Thanks for your honesty, Jody. I totally understand the resistance. But I think, when you decide to go ahead and read it, you’ll find it’s all life and healing. This really is an upside-down kingdom. It sounds crazy to choose to enter one’s own brokenness instead of trying to flee, but we can’t escape it anyway, and the sooner we enter it, the sooner it explodes with purpose. Jesus meets us there, and He makes all things new.

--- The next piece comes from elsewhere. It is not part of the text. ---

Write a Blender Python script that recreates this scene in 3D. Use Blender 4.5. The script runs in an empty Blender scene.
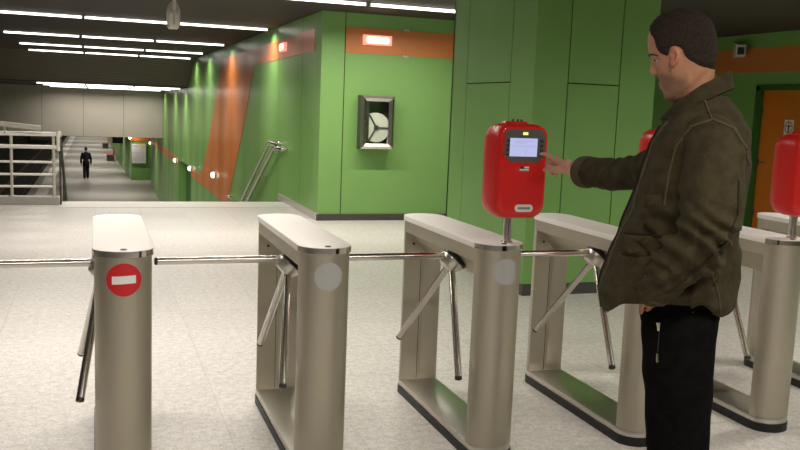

Love you, sister, and all the ways you shine. xo

3 10 2016
Diana Fleenor

Again, my grieves with those of you who feel the loss of your student so deeply. Agree with, “Brokenness is crushing people. Broken hearts. Broken minds. Broken bodies…And, I’m afraid, in too many cases, the church is distracted by many lesser things.” The precepts already noted coming out of this book gives me hope that we, the church, can change if our perspective changes. Very much would like to read it and pray for transformation. Thanks, Jeanne, for alerting us to it.

4 10 2016

Thanks, Diana. Yes, I believe you would love this book. xo

31 10 2016
Cyndi Aarrestad

Hello Jeanne. My heart is saddened by your loss. Just as has already been said…so many hurting, broken hearts. We’ve been walking that road lately too…I understand…and I’m so looking forward to Ann’s new book…she speaks to the depths of our souls. Just this past week I was needing wisdom in speaking to one who has been deeply hurt and is feeling so broken….assuring her we are all “cracked and broken vessels” – but God can use even that brokenness to let His light shine, if we let Him. Oh how we need this truth, and how we need more of God’s grace, love, spirit and life. Breathe upon us all Lord. Thank you for sharing this! Blessings to you dear friend.